Charles Stross points out problems with bitcoin that I had never thought of and totally agree with

Why I want Bitcoin to die in a fire, by Charles Stross

I've been pretty excited about Bitcoin, before reading this post, for a few reasons:

  • every time I thought about buying some, shortly after the price has skyrocketed.  If I hadn't been so anxious about doing it, and if I had cashed out immediately every time it doubled then bought back in after the next crash, I would have a reasonably larger amount of money than I have right now.[1. Astute readers may notice that there are two explicit, and one more implied, if in that sentence, as well as the dubious claim that my memory of when I wanted to buy Bitcoin is perfect and not at all distorted by confirmation bias.]
  • I really like the idea of a functional currency that's not dependent on any central storage location.
  • Infinite divisibility is built into the nature of Bitcoin, and I think that's an economic concept that's going to matter.[2. Not only am I not an economist, I'm not even reasonably experienced at guessing about economic theories.]
  • When I first heard about Bitcoin, I was significantly more sympathetic to libertarian politics than I am now.

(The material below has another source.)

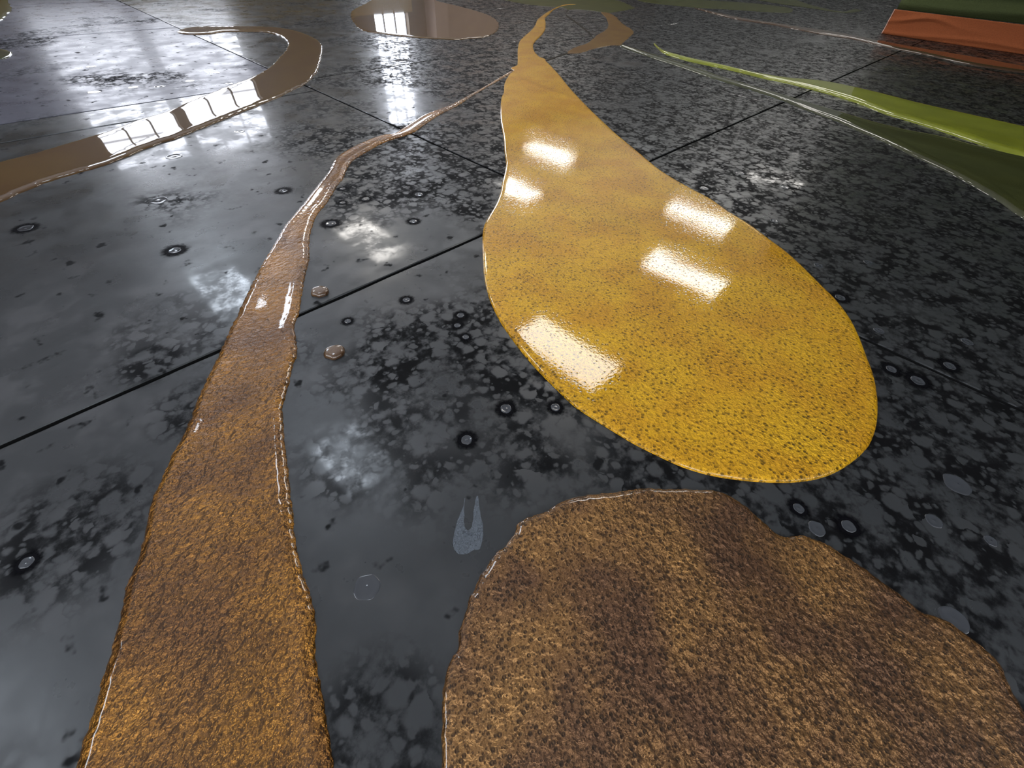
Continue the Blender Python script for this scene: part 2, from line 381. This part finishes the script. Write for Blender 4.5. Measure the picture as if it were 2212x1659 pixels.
pour('poured_resin', bronze, M_bronze, 'pitted bronze brown pour filling the near right corner', T=.012, r=.026, step=.007, grid=.014, jag=.0035, jfreq=50, lip=.10, wave=.15, seed=5, cat='poured puddle')
sstrip = [(383,69),(418,60),(502,58.5),(585,60),(619,64),(652,72),(682,85),(696,100),(694,124),(687,150),(676,167),(656,184),(629,197),(602,211),(569,224),(535,238),(485,258),(435,278),(385,298),(335,314),(284,335),(234,355),(167,375),(117,390),(84,401),(40,420),(0,438),(-60,465),(-60,372),(0,353),(67,336),(134,316),(184,301),(234,286),(301,261),(351,246),(401,226),(452,204),(495,187),(535,172),(569,156),(589,141),(602,127),(619,107),(622,94),(612,82),(595,75),(569,70),(535,69),(485,69.5),(452,74),(418,75.5),(395,74)]
pour('poured_resin', sstrip, M_brown, 'dull brown hook-shaped pour curving round from the left edge with window panes mirrored in it', T=.016, r=.05, step=.018, grid=.05, jag=.010, jfreq=14, lip=.05, seed=7, cat='poured puddle')
oval = [(812,-4),(860,-10),(924,-3),(951,5),(1001,17),(1051,32),(1071,43),(1078,57),(1071,69),(1051,80),(1018,84),(984,86),(934,84),(884,80),(834,75),(794,69),(774,60),(759,40),(760,25),(777,15),(797,5)]
pour('poured_resin', oval, M_brown, 'oval brown puddle at the far side of the slab joint, split by a mirrored pillar', T=.015, r=.05, step=.03, grid=.09, jag=.02, jfreq=9, lip=.0, seed=8, cat='poured puddle')
moss = [(1060,-6),(1090,0),(1113,5),(1145,10),(1194,15),(1218,17),(1228,21),(1243,20),(1267,22),(1292,25),(1316,28),(1340,24),(1357,21),(1371,18),(1360,11),(1340,3),(1321,-1),(1290,-10),(1100,-12)]
pour('poured_resin', moss, M_dgreen, 'dark moss green puddle at the very back behind the tip of the yellow tail', T=.004, r=.03, step=.05, grid=.14, jag=.03, jfreq=6, lip=.0, seed=9, cat='poured puddle')
fork = [(1298,26.5),(1316,29),(1331,37),(1340,47),(1350,55),(1363,63),(1369,70),(1366,75),(1357,83),(1347,91),(1341,98),(1324,98),(1300,102),(1275,108),(1256,114),(1226,116),(1227,112),(1239,104),(1267,94),(1282,83),(1290,76),(1308,65),(1314,55),(1309,39)]
pour('poured_resin', fork, M_forked, 'small tan brown boomerang pour just right of the yellow tail', T=.007, r=.035, step=.03, grid=.09, jag=.012, jfreq=9, lip=.0, seed=10, cat='poured puddle')
olive = [(1341,98),(1400,116),(1473,139),(1554,167),(1620,187),(1694,209),(1749,226),(1804,242),(1877,264),(1951,283),(2024,297),(2097,316),(2171,334),(2212,343),(2300,365),(2300,530),(2225,482),(2189,459),(2153,433),(2097,400),(2042,371),(1987,345),(1914,310),(1859,286),(1804,262),(1749,242),(1694,220),(1620,195),(1547,173),(1473,147),(1400,123),(1341,101)]
pour('poured_resin', olive, M_olive, 'long dark olive pour widening to the right edge below the lime green one', T=.024, r=.06, step=.02, grid=.05, jag=.003, jfreq=14, lip=.05, seed=11, cat='poured puddle')
lime = [(1412,92),(1416,97),(1437,113),(1484,127),(1547,141),(1628,160),(1694,171),(1782,180),(1877,200),(1987,228),(2097,253),(2212,279),(2300,300),(2300,372),(2200,338),(2134,319),(2061,294),(1987,270),(1914,248),(1841,220),(1767,198),(1712,184),(1657,172),(1584,154),(1510,138),(1480,131),(1436,117),(1414,98)]
pour('poured_resin', lime, M_lime, 'bright lime green pour reaching the right edge with a white-lit rim', T=.034, r=.085, step=.025, grid=.06, jag=.006, jfreq=12, lip=.0, seed=12, cat='poured puddle')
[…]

It's embarrassing to open up a blog you really admire and discover a post viciously tearing apart something you'd previously thought well of.  I'm drawing attention to this one in particular because Stross's post not only totally changed my mind about Bitcoin,[3. I'm wary of sudden conversions of point of view in general, but this one seems more like a specific-application change to a broader, longer-term shift in views.] but helped dig up some of the libertarian political ideas that I hadn't realized were still hanging around in my head, being problematic and gross.

First and foremost, and the only one I have a huge amount to say about right now, the super popular internet-libertarian political view "Child pornography is a small price to pay for FREEDOM" -- You don't have to examine this view too deeply before dozens of things emerge that are horribly wrong with it, but there's a convincing surface-level argument in favor of it:  "You can't rule out a possibility just because it makes you feel gross" can be convincing if you don't look at it too hard, and can easily be enough to change someone's mind if they (Like I was at 19) are paranoid that they're not being intellectually rigorous enough.

By the way, just to make me feel a little less gross, here are some of the many problems with that argument: (a.) monitoring all the content on the internet and monitoring all exchanges of funds are hugely different levels of surveillance, and this case equates them; (b.) it dismisses the possibility of increased effectiveness by targeted surveillance, which is more possible with a monitorable currency; (c.) on this point the libertarian philosophy is self-contradictory:  it protects the rights of pedophiles and child pornographers to own and profit by their content, but not the rights of children to their likeness, bodily autonomy, or privacy; (d.) in the case of child porn, the squick factor is actually a pretty solid case.

Damn, this post got darker than I thought it was going to.  The stuff-I-used-to-think folder in my brain gets grosser every time I unpack it a little more.